**INFORMATION SUPPLIED**
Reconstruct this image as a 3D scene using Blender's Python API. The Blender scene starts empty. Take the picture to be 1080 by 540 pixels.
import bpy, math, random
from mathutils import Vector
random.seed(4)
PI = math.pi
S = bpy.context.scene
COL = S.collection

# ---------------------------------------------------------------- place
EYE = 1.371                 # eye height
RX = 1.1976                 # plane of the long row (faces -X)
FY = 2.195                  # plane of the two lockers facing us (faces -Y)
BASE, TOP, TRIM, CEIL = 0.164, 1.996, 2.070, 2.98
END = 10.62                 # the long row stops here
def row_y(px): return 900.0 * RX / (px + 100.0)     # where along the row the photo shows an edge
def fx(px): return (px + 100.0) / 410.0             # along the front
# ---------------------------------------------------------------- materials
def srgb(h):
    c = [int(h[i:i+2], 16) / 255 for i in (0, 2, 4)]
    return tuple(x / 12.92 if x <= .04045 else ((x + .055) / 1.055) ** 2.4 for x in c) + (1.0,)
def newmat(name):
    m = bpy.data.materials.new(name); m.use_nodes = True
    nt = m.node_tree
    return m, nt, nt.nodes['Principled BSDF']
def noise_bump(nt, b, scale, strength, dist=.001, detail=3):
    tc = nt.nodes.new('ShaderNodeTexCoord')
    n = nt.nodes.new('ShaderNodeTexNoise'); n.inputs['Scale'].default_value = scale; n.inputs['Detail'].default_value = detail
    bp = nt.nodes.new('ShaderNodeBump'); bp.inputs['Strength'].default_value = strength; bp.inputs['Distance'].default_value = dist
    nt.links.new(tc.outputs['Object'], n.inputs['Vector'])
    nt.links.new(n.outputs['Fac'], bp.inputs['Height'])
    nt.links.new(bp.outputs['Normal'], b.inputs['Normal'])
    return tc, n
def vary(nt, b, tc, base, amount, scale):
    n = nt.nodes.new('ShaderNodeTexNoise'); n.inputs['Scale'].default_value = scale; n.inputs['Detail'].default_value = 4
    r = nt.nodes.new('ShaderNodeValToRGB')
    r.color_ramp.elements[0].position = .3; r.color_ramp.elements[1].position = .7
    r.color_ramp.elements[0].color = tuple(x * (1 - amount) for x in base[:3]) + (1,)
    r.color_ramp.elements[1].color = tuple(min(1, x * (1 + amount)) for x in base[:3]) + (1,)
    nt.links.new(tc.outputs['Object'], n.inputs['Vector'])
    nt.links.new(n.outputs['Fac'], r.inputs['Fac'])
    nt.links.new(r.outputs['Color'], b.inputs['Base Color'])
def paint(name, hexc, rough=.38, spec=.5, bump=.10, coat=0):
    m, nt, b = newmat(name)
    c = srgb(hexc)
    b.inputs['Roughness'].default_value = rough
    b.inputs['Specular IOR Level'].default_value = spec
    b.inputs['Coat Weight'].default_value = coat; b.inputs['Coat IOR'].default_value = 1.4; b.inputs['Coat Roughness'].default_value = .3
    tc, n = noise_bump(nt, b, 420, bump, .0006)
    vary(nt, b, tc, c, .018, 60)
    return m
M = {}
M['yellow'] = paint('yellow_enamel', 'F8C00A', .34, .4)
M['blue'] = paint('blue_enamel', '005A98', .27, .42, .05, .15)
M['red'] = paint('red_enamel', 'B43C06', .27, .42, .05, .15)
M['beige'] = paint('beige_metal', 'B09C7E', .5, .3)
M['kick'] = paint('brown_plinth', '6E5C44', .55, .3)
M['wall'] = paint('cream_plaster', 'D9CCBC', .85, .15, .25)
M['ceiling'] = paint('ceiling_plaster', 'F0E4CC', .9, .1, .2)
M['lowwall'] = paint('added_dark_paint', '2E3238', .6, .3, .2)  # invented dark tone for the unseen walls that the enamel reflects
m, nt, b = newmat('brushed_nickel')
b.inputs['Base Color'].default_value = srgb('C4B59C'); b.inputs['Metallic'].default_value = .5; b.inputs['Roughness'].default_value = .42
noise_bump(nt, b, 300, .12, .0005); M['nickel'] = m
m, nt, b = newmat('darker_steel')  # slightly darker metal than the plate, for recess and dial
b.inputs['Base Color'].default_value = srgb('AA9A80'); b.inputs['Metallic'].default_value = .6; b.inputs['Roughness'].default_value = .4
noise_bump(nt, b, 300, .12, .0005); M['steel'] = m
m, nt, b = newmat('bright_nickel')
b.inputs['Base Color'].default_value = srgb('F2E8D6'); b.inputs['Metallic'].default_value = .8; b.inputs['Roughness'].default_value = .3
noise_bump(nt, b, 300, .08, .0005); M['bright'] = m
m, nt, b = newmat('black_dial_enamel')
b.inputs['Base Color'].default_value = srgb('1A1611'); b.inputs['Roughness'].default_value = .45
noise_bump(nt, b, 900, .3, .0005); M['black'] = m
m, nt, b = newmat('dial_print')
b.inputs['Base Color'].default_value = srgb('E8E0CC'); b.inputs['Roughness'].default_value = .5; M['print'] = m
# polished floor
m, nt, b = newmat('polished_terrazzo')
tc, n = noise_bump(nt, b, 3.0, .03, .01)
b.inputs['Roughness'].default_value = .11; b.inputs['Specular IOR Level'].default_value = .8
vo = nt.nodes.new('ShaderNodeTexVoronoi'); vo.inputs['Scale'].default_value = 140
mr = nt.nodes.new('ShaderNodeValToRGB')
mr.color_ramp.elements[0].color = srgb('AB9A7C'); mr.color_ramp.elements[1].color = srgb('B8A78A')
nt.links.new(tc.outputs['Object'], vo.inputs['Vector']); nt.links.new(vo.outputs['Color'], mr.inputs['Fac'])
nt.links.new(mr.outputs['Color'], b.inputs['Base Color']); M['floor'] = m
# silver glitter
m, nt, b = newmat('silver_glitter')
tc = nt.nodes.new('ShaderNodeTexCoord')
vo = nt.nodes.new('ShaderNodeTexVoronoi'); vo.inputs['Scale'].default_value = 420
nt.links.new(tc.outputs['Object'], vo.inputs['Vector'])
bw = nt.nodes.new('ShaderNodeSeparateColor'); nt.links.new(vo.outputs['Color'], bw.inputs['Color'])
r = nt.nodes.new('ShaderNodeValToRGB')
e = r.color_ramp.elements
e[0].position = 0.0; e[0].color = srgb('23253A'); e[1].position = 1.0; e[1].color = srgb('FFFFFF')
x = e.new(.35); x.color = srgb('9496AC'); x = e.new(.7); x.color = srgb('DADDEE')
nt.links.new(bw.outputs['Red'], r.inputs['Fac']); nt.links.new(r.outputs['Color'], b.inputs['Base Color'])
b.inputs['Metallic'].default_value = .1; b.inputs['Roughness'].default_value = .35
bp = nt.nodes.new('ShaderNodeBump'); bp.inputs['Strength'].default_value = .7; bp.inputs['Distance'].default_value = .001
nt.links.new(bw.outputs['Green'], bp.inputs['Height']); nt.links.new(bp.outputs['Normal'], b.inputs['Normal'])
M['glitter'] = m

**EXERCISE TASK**
Copy exactly the lines that run from the first line of the data to the line containing "COL = S.collection", please, with both ends included and nothing else.

**WRITTEN RESPONSE**
Reconstruct this image as a 3D scene using Blender's Python API. The Blender scene starts empty. Take the picture to be 1080 by 540 pixels.
import bpy, math, random
from mathutils import Vector
random.seed(4)
PI = math.pi
S = bpy.context.scene
COL = S.collection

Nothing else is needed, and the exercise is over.